* _MATERIAL PROVIDED_
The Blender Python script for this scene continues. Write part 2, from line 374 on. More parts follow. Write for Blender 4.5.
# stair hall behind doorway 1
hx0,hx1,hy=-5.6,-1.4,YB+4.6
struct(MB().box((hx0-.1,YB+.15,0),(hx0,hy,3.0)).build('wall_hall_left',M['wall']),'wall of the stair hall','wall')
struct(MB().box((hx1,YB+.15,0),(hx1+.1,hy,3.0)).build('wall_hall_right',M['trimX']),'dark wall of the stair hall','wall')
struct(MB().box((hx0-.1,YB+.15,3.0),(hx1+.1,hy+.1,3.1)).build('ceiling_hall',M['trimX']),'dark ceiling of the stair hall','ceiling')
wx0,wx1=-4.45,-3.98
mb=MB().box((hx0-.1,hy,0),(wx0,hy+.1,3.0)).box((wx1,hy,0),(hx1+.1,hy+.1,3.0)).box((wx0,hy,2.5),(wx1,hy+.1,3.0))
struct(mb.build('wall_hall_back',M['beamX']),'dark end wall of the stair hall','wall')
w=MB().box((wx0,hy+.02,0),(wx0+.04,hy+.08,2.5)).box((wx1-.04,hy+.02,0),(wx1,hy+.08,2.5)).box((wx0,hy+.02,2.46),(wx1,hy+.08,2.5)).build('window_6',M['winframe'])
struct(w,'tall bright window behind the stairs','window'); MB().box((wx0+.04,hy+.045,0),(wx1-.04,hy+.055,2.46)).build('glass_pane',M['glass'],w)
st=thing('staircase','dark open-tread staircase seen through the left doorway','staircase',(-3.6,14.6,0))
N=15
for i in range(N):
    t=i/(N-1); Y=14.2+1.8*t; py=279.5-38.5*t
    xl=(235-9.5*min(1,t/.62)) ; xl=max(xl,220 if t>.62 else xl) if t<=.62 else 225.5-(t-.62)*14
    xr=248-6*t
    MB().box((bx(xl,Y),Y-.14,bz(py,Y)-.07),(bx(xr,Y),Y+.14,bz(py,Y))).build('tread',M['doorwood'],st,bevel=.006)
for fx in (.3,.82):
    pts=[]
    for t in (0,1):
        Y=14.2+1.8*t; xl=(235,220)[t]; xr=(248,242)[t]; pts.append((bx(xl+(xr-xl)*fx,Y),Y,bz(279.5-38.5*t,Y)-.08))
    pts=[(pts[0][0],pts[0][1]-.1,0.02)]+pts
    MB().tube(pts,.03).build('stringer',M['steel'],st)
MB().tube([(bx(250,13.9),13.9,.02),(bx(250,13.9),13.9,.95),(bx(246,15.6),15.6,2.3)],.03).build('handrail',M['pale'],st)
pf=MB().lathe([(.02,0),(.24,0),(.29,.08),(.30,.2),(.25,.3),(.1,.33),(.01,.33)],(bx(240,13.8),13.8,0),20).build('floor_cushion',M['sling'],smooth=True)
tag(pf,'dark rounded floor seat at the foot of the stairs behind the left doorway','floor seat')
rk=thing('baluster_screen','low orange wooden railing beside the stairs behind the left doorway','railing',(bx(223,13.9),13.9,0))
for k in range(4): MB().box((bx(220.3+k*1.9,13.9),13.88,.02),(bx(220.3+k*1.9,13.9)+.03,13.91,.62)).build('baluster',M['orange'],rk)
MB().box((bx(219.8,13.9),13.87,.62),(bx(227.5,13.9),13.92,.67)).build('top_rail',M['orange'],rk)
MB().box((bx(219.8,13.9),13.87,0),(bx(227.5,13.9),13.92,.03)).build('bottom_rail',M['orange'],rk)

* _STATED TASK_
Reproduce the material verbatim, line by line.

* _RESULT FOR THIS TASK_
The Blender Python script for this scene continues. Write part 2, from line 374 on. More parts follow. Write for Blender 4.5.
# stair hall behind doorway 1
hx0,hx1,hy=-5.6,-1.4,YB+4.6
struct(MB().box((hx0-.1,YB+.15,0),(hx0,hy,3.0)).build('wall_hall_left',M['wall']),'wall of the stair hall','wall')
struct(MB().box((hx1,YB+.15,0),(hx1+.1,hy,3.0)).build('wall_hall_right',M['trimX']),'dark wall of the stair hall','wall')
struct(MB().box((hx0-.1,YB+.15,3.0),(hx1+.1,hy+.1,3.1)).build('ceiling_hall',M['trimX']),'dark ceiling of the stair hall','ceiling')
wx0,wx1=-4.45,-3.98
mb=MB().box((hx0-.1,hy,0),(wx0,hy+.1,3.0)).box((wx1,hy,0),(hx1+.1,hy+.1,3.0)).box((wx0,hy,2.5),(wx1,hy+.1,3.0))
struct(mb.build('wall_hall_back',M['beamX']),'dark end wall of the stair hall','wall')
w=MB().box((wx0,hy+.02,0),(wx0+.04,hy+.08,2.5)).box((wx1-.04,hy+.02,0),(wx1,hy+.08,2.5)).box((wx0,hy+.02,2.46),(wx1,hy+.08,2.5)).build('window_6',M['winframe'])
struct(w,'tall bright window behind the stairs','window'); MB().box((wx0+.04,hy+.045,0),(wx1-.04,hy+.055,2.46)).build('glass_pane',M['glass'],w)
st=thing('staircase','dark open-tread staircase seen through the left doorway','staircase',(-3.6,14.6,0))
N=15
for i in range(N):
    t=i/(N-1); Y=14.2+1.8*t; py=279.5-38.5*t
    xl=(235-9.5*min(1,t/.62)) ; xl=max(xl,220 if t>.62 else xl) if t<=.62 else 225.5-(t-.62)*14
    xr=248-6*t
    MB().box((bx(xl,Y),Y-.14,bz(py,Y)-.07),(bx(xr,Y),Y+.14,bz(py,Y))).build('tread',M['doorwood'],st,bevel=.006)
for fx in (.3,.82):
    pts=[]
    for t in (0,1):
        Y=14.2+1.8*t; xl=(235,220)[t]; xr=(248,242)[t]; pts.append((bx(xl+(xr-xl)*fx,Y),Y,bz(279.5-38.5*t,Y)-.08))
    pts=[(pts[0][0],pts[0][1]-.1,0.02)]+pts
    MB().tube(pts,.03).build('stringer',M['steel'],st)
MB().tube([(bx(250,13.9),13.9,.02),(bx(250,13.9),13.9,.95),(bx(246,15.6),15.6,2.3)],.03).build('handrail',M['pale'],st)
pf=MB().lathe([(.02,0),(.24,0),(.29,.08),(.30,.2),(.25,.3),(.1,.33),(.01,.33)],(bx(240,13.8),13.8,0),20).build('floor_cushion',M['sling'],smooth=True)
tag(pf,'dark rounded floor seat at the foot of the stairs behind the left doorway','floor seat')
rk=thing('baluster_screen','low orange wooden railing beside the stairs behind the left doorway','railing',(bx(223,13.9),13.9,0))
for k in range(4): MB().box((bx(220.3+k*1.9,13.9),13.88,.02),(bx(220.3+k*1.9,13.9)+.03,13.91,.62)).build('baluster',M['orange'],rk)
MB().box((bx(219.8,13.9),13.87,.62),(bx(227.5,13.9),13.92,.67)).build('top_rail',M['orange'],rk)
MB().box((bx(219.8,13.9),13.87,0),(bx(227.5,13.9),13.92,.03)).build('bottom_rail',M['orange'],rk)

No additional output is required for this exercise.